### EXTRACTED DATA
** START **

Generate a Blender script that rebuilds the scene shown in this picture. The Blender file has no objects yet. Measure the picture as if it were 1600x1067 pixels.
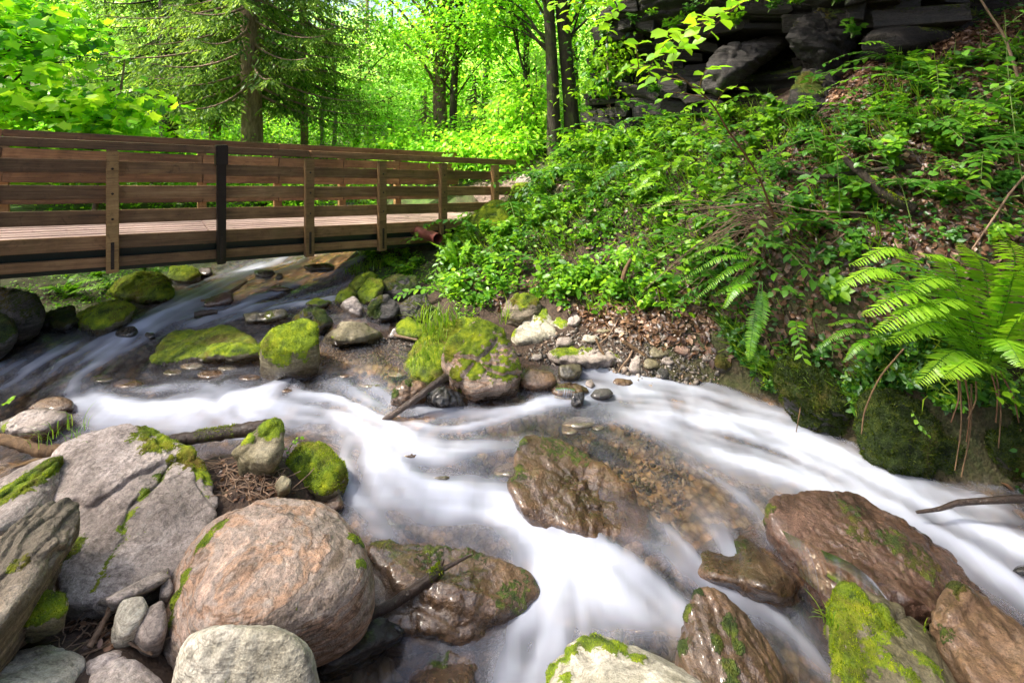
import bpy, bmesh, math, random
import numpy as np
from mathutils import Vector, Matrix

# ------------------------------------------------------------------ camera, sky, sun, exposure
F, CX, V0, EYE = 780.0, 800.0, 200.0, 3.3          # focal length in photo pixels, horizon row, eye height (m)
sc = bpy.context.scene
cam = bpy.data.cameras.new('camera')
cam.sensor_width = 36.0
cam.lens = F / 1600.0 * 36.0
cam.shift_y = -(533.5 - V0) / 1600.0
cam.clip_start, cam.clip_end = 0.05, 500.0
camo = bpy.data.objects.new('camera', cam)
sc.collection.objects.link(camo)
camo.location = (0, 0, EYE)
camo.rotation_euler = (math.pi / 2, 0, 0)
sc.camera = camo

SUN = Vector((-0.60, -0.08, 0.80)).normalized()
w = bpy.data.worlds.new('World'); sc.world = w; w.use_nodes = True
nt = w.node_tree
sky = nt.nodes.new('ShaderNodeTexSky'); sky.sky_type = 'NISHITA'; sky.sun_disc = False
sky.sun_elevation = math.asin(SUN.z); sky.sun_rotation = math.atan2(SUN.x, SUN.y)
sky.air_density = 1.0; sky.dust_density = 6.0; sky.ozone_density = 1.0
nt.links.new(sky.outputs[0], nt.nodes['Background'].inputs[0])
nt.nodes['Background'].inputs[1].default_value = 0.13
sl = bpy.data.lights.new('sun', 'SUN'); sl.energy = 5.0; sl.angle = math.radians(3); sl.color = (1, 0.93, 0.82)
so = bpy.data.objects.new('sun', sl); sc.collection.objects.link(so)
so.rotation_euler = SUN.to_track_quat('Z', 'Y').to_euler(); so.location = (0, 0, 30)
vs = sc.view_settings
vs.view_transform = 'Standard'; vs.look = 'None'; vs.exposure = 1.7; vs.gamma = 1.0; vs.use_curve_mapping = False
cy = sc.cycles
cy.use_denoising = True
cy.use_adaptive_sampling = True; cy.adaptive_threshold = 0.03
cy.max_bounces = 6; cy.diffuse_bounces = 3; cy.glossy_bounces = 2; cy.transmission_bounces = 4; cy.transparent_max_bounces = 10
cy.caustics_reflective = False; cy.caustics_refractive = False
cy.sample_clamp_indirect = 6.0

# ------------------------------------------------------------------ helpers
rng = np.random.default_rng(11)
random.seed(5)
COL = sc.collection

def P(u, v, Y):
    return np.array([(u - CX) / F * Y, Y, EYE - (v - V0) / F * Y])
def PH(u, v, H):
    return P(u, v, F * H / (v - V0))

def smooth(a, b, x):
    t = np.clip((x - a) / (b - a), 0, 1)
    return t * t * (3 - 2 * t)
def unit(a):
    a = np.asarray(a, float)
    return a / np.maximum(np.linalg.norm(a, axis=-1, keepdims=True), 1e-9)

_perm = np.random.default_rng(3).permutation(256)
_perm = np.concatenate([_perm, _perm, _perm])
_grad = unit(np.random.default_rng(4).normal(size=(256, 3)))
def noise3(p):
    p = np.asarray(p, float)
    i = np.floor(p).astype(np.int64); f = p - i; i &= 255
    u = f * f * f * (f * (f * 6 - 15) + 10)
    out = 0.0
    for dx in (0, 1):
        for dy in (0, 1):
            for dz in (0, 1):
                h = _perm[_perm[_perm[i[:, 0] + dx] + i[:, 1] + dy] + i[:, 2] + dz]
                g = _grad[h]
                d = (g * (f - np.array([dx, dy, dz]))).sum(1)
                wx = u[:, 0] if dx else 1 - u[:, 0]
                wy = u[:, 1] if dy else 1 - u[:, 1]
                wz = u[:, 2] if dz else 1 - u[:, 2]
                out = out + wx * wy * wz * d
    return out * 1.6
def fbm(p, octv=4, gain=0.5, lac=2.03):
    p = np.asarray(p, float); a, s = 1.0, 0.0
    for k in range(octv):
        s = s + a * noise3(p + 17.3 * k); p = p * lac; a *= gain
    return s
def xy0(x, y, z=0.0):
    x = np.asarray(x, float)
    return np.stack([x.ravel(), np.asarray(y, float).ravel(), np.full(x.size, z)], 1)

def mesh_np(name, V, faces, mats, attrs=None, smoothed=True, fmat=None):
    """faces: (n,3) / (n,4) array or a list of such arrays"""
    me = bpy.data.meshes.new(name)
    if not isinstance(faces, (list, tuple)): faces = [faces]
    faces = [np.asarray(f, np.int32) for f in faces if len(f)]
    V = np.asarray(V, np.float32)
    me.vertices.add(len(V)); me.vertices.foreach_set('co', V.ravel())
    tot = sum(f.size for f in faces); nf = sum(len(f) for f in faces)
    me.loops.add(tot); me.polygons.add(nf)
    me.loops.foreach_set('vertex_index', np.concatenate([f.ravel() for f in faces]))
    sizes = np.concatenate([np.full(len(f), f.shape[1], np.int32) for f in faces])
    starts = np.concatenate([[0], np.cumsum(sizes)[:-1]]).astype(np.int32)
    me.polygons.foreach_set('loop_start', starts)
    if fmat is not None: me.polygons.foreach_set('material_index', np.asarray(fmat, np.int32))
    me.update(calc_edges=True)
    me.polygons.foreach_set('use_smooth', np.full(nf, smoothed))
    for k, a in (attrs or {}).items():
        at = me.attributes.new(k, 'FLOAT', 'POINT'); at.data.foreach_set('value', np.asarray(a, np.float32))
    for m in (mats if isinstance(mats, (list, tuple)) else [mats]): me.materials.append(m)
    me.update()
    return me

def link(name, data, parent=None, loc=(0, 0, 0), **props):
    o = bpy.data.objects.new(name, data); COL.objects.link(o)
    o.location = loc
    if parent is not None: o.parent = parent
    for k, v in props.items(): o[k] = v
    return o
def thing(name, label, cat, loc=(0, 0, 0), group=None):
    o = link(name, None, None, tuple(loc), label=label, category=cat)
    o.empty_display_size = 0.1
    if group: o['group'] = group
    return o
def tag(o, label, cat, group=None):
    o['label'] = label; o['category'] = cat
    if group: o['group'] = group
    return o
def mesh_thing(name, label, cat, V, faces, mats, attrs=None, group=None, smoothed=True):
    V = np.asarray(V, float)
    c = np.array([V[:, 0].mean(), V[:, 1].mean(), V[:, 2].min()])
    o = link(name, mesh_np(name, V - c, faces, mats, attrs, smoothed), None, tuple(c))
    return tag(o, label, cat, group)

class Acc:
    """collects vertex / face batches of one mesh"""
    def __init__(s): s.V, s.F3, s.F4, s.T, s.n = [], [], [], [], 0
    def add(s, V, f, tint=0.5):
        V = np.asarray(V, float).reshape(-1, 3); f = np.asarray(f)
        (s.F3 if f.shape[-1] == 3 else s.F4).append(f.reshape(-1, f.shape[-1]) + s.n)
        s.V.append(V); s.n += len(V)
        s.T.append(np.broadcast_to(np.asarray(tint, float), (len(V),)) if np.ndim(tint) == 0 else np.asarray(tint, float))
    def mesh(s, name, mats, off=(0, 0, 0), smoothed=True):
        fs = [np.concatenate(x) for x in (s.F3, s.F4) if x]
        return mesh_np(name, np.concatenate(s.V) - np.asarray(off), fs, mats, {'tint': np.concatenate(s.T)}, smoothed)

def tube(pts, rad, sides=6, cap=True):
    pts = np.asarray(pts, float); n = len(pts)
    rad = np.broadcast_to(np.asarray(rad, float), (n,))
    t = unit(np.gradient(pts, axis=0))
    ref = np.array([0.31, 0.17, 0.93]) if abs(t[0] @ np.array([0.31, 0.17, 0.93])) < 0.95 else np.array([1.0, 0, 0])
    a = unit(np.cross(t, ref)); b = np.cross(t, a)
    ang = np.linspace(0, 2 * np.pi, sides, endpoint=False)
    V = pts[:, None] + rad[:, None, None] * (np.cos(ang)[None, :, None] * a[:, None] + np.sin(ang)[None, :, None] * b[:, None])
    i = np.arange(n - 1)[:, None] * sides; j = np.arange(sides)[None]; j2 = (j + 1) % sides
    q = np.stack([i + j, i + j2, i + sides + j2, i + sides + j], -1).reshape(-1, 4)
    return V.reshape(-1, 3), q
def curve(ctrl, n=24):
    """Catmull-Rom through control points"""
    c = np.asarray(ctrl, float)
    c = np.vstack([2 * c[0] - c[1], c, 2 * c[-1] - c[-2]])
    m = len(c) - 3; out = []
    for t in np.linspace(0, m - 1e-6, n):
        k = int(t); x = t - k; p0, p1, p2, p3 = c[k:k + 4]
        out.append(0.5 * (2 * p1 + (p2 - p0) * x + (2 * p0 - 5 * p1 + 4 * p2 - p3) * x * x + (3 * p1 - p0 - 3 * p2 + p3) * x ** 3))
    return np.array(out)

# leaf templates: x along the leaf, y across, z up
T_OVATE = (np.array([[0, 0, 0], [.32, .27, .05], [.7, .22, .02], [1, 0, -.1], [.7, -.22, .02], [.32, -.27, .05], [.5, 0, -.01]]),
           np.array([[0, 6, 1], [1, 6, 2], [2, 6, 3], [3, 6, 4], [4, 6, 5], [5, 6, 0]]))
T_DIAMOND = (np.array([[0, 0, 0], [.45, .3, .06], [1, 0, -.05], [.45, -.3, .06]]), np.array([[0, 2, 1], [0, 3, 2]]))
T_NEEDLE = (np.array([[0, 0, 0], [.5, .085, -.02], [1, 0, -.06], [.5, -.085, -.02]]), np.array([[0, 2, 1], [0, 3, 2]]))
T_BLADE = (np.array([[0, -.05, 0], [0, .05, 0], [1, 0, 0]]), np.array([[0, 1, 2]]))
_mo = [(0, 0), (.02, .22), (.10, .46), (.30, .34), (.46, .60), (.62, .34), (.72, .22), (1.0, 0)]
_mo = _mo + [(x, -y) for x, y in _mo[-2:0:-1]]
T_MAPLE = (np.array([[x, y, .05 * abs(y) - .12 * x * x] for x, y in _mo] + [[.42, 0, .02]]),
           np.array([[k, (k + 1) % len(_mo), len(_mo)] for k in range(len(_mo))]))

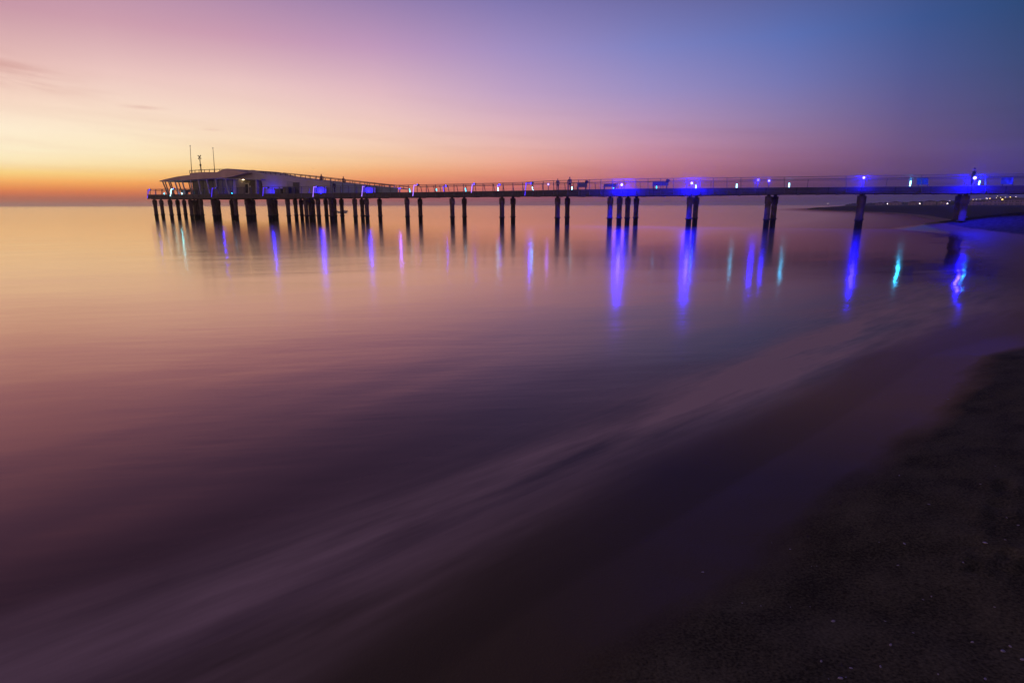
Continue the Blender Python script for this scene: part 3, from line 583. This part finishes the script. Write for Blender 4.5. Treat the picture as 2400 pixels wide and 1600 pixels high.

** END **

### BRIEF
Take the lines from the first line of the entries through the line with "from mathutils import Vector, Matrix", inclusive, and give them again exactly, minus any pictures.

### RESPONSE
Generate a Blender script that rebuilds the scene shown in this picture. The Blender file has no objects yet. Measure the picture as if it were 1600x1067 pixels.
import bpy, bmesh, math, random
import numpy as np
from mathutils import Vector, Matrix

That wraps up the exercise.